Perhaps there is also a larger symbolic framework to this allegory of the personal relationship between the individual and his self-created God. Antonapoulas is Greek; Singer has a "Jewish face." Like the gods of classical antiquity, of paganism, Antonapoulas is whimsical, selfish, scandalous, sensual, and at the same time capable of seeming wise, of bringing consolation and reassurance to his devotee. Singer, like the Christian deity, is ascetic, reflective, withdrawn, and yet intimate. For a while the two share the same dwelling, with the Greek as the dominating spirit. Then the Greek is thrown into the discard, discredited as it were by the label of lunacy; and Singer, alone but always aware of his own dependence on the past, assumes the mantle of divinity. Then, perhaps Mrs. McCullers is saying, with the destruction of the pagan past the Christian myth derived from it collapses.

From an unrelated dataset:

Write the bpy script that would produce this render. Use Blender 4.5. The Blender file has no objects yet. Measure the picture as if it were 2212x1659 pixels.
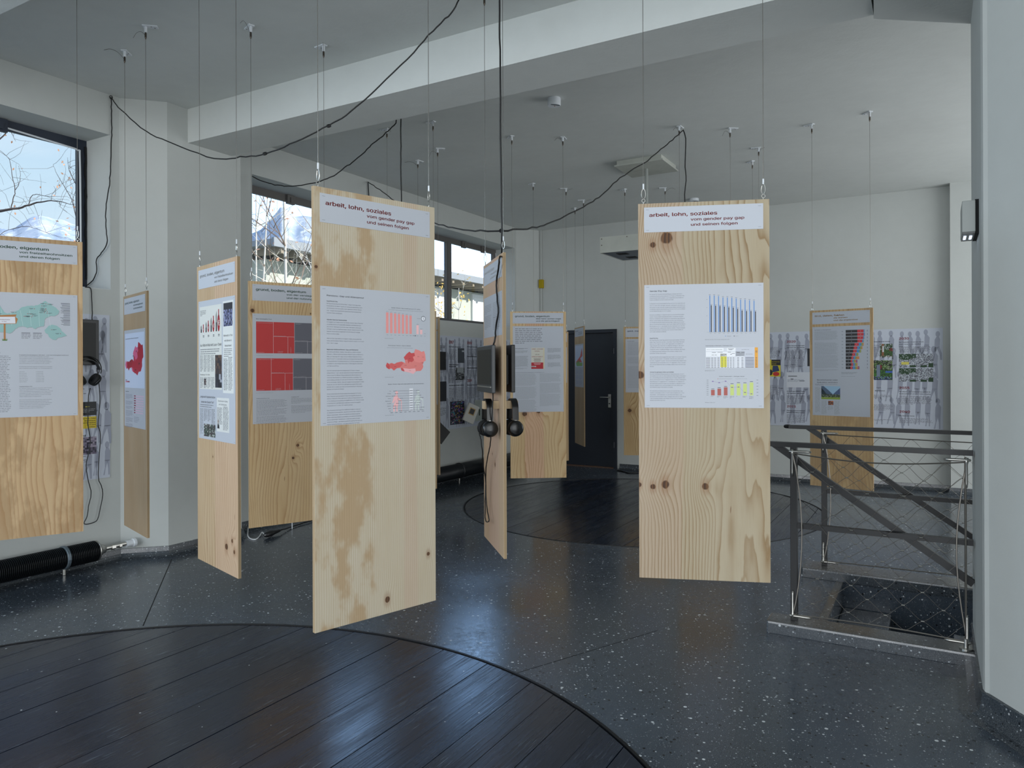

At any rate, here is the religious allegory which seems to underlie and to reinforce the theme of loneliness in The Heart Is a Lonely Hunter. It is not an intricately perfected allegory, and often its symbolism is fuzzy. But it does seem apparent that the author has written an iconoclastic religious novel, ambitious, sensitive, vivid, and underlaid with the rebellion against tradition not unexpected in a precocious young woman of twenty-two.